→ **PROBLEM TO WORK ON**: Check each line of the records below for the word "Blender" and copy those where it appears.

→ **DATA FOR THIS EXERCISE**:
-- START --

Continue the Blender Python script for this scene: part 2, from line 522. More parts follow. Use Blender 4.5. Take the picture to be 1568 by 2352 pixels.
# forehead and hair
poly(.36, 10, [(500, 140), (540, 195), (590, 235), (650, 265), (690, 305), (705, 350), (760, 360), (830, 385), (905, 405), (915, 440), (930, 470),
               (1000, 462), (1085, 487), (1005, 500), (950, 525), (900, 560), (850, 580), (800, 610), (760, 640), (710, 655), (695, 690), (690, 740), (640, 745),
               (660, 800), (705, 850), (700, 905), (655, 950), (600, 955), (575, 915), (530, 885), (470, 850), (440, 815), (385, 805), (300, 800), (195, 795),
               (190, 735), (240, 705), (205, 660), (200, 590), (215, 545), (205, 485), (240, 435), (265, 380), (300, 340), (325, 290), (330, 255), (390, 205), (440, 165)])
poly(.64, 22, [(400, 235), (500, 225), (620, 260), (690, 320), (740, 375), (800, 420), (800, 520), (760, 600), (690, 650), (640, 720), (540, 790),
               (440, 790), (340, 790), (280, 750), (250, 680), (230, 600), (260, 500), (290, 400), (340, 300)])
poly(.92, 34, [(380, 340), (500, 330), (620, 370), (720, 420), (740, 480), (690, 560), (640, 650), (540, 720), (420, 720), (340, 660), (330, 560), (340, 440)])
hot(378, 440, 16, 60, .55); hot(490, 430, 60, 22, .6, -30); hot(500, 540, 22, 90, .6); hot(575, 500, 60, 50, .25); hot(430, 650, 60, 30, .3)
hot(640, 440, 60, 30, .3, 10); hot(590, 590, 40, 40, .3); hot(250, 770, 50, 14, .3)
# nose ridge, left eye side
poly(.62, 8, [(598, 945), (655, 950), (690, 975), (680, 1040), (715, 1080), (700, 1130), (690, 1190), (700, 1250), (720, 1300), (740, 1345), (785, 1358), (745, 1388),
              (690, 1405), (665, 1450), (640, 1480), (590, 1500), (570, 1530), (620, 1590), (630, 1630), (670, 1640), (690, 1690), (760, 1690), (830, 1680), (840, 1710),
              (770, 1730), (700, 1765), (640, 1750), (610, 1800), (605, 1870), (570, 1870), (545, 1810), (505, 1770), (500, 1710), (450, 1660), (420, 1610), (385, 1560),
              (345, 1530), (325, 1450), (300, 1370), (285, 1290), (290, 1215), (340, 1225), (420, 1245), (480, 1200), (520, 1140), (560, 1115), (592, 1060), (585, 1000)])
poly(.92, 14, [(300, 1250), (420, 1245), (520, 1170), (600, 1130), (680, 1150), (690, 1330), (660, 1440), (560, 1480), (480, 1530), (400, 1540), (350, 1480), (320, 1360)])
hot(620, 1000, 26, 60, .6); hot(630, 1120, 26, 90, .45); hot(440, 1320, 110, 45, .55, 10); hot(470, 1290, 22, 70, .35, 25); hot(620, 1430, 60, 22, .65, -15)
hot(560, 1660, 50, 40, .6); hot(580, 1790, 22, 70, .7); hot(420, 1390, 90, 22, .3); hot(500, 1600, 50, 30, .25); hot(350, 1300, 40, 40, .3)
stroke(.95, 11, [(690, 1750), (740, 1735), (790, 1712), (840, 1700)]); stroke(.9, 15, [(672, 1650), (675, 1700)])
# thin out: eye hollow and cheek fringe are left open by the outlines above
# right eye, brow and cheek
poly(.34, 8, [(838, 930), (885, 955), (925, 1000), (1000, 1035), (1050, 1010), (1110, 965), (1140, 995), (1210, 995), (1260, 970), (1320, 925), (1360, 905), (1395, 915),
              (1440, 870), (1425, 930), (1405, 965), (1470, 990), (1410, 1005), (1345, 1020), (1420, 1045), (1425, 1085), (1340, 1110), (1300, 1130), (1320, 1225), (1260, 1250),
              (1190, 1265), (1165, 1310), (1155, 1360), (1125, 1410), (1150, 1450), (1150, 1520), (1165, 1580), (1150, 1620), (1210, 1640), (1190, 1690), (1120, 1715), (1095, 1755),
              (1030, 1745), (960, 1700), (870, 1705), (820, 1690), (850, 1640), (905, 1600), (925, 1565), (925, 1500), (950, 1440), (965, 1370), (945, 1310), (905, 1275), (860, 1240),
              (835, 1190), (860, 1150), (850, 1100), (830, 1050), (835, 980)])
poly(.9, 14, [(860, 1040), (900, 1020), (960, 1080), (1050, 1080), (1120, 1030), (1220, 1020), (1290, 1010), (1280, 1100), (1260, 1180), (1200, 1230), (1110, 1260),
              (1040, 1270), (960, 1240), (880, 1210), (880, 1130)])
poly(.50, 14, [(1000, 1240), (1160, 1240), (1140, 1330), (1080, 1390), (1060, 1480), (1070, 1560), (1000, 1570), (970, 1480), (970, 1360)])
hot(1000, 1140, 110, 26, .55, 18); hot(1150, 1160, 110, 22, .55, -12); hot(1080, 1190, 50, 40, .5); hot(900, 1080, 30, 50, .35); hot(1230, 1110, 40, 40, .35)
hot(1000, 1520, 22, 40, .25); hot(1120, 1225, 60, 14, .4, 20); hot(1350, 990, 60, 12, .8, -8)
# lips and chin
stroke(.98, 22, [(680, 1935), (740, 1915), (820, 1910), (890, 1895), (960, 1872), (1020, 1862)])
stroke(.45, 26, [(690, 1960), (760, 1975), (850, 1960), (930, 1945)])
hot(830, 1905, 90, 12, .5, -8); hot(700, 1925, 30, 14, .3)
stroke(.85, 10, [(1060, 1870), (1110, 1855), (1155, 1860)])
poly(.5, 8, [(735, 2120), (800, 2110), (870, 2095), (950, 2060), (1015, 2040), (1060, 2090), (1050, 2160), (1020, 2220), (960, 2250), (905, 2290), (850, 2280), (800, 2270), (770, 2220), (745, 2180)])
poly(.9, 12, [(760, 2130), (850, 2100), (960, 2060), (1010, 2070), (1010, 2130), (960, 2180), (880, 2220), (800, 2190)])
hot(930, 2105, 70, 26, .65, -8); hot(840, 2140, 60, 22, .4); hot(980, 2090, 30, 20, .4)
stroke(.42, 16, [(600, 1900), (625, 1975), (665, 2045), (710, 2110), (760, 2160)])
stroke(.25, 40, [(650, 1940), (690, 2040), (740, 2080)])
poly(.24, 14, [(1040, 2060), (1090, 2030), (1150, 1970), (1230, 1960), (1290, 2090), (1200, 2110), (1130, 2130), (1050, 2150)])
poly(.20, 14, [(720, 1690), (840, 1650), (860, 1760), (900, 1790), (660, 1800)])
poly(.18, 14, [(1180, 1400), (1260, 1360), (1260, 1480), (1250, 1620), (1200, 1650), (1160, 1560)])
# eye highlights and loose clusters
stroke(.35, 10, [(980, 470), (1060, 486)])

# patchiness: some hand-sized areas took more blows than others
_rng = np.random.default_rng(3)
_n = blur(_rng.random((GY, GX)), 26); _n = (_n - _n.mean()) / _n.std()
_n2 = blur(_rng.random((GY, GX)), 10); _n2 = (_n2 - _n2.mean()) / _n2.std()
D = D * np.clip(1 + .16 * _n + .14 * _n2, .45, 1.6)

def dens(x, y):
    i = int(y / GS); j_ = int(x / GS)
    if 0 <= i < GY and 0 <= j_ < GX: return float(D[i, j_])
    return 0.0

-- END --
-- START --

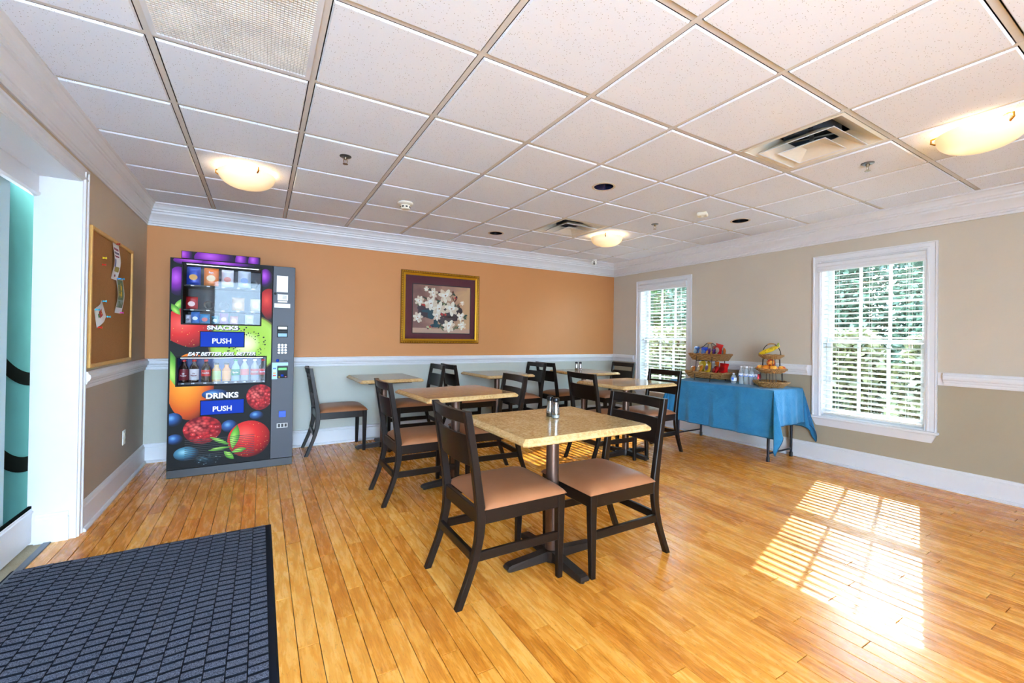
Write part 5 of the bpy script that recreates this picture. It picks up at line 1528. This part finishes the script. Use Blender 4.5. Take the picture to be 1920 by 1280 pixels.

-- END --

→ **EXPECTED ANSWER**:
Continue the Blender Python script for this scene: part 2, from line 522. More parts follow. Use Blender 4.5. Take the picture to be 1568 by 2352 pixels.
Write part 5 of the bpy script that recreates this picture. It picks up at line 1528. This part finishes the script. Use Blender 4.5. Take the picture to be 1920 by 1280 pixels.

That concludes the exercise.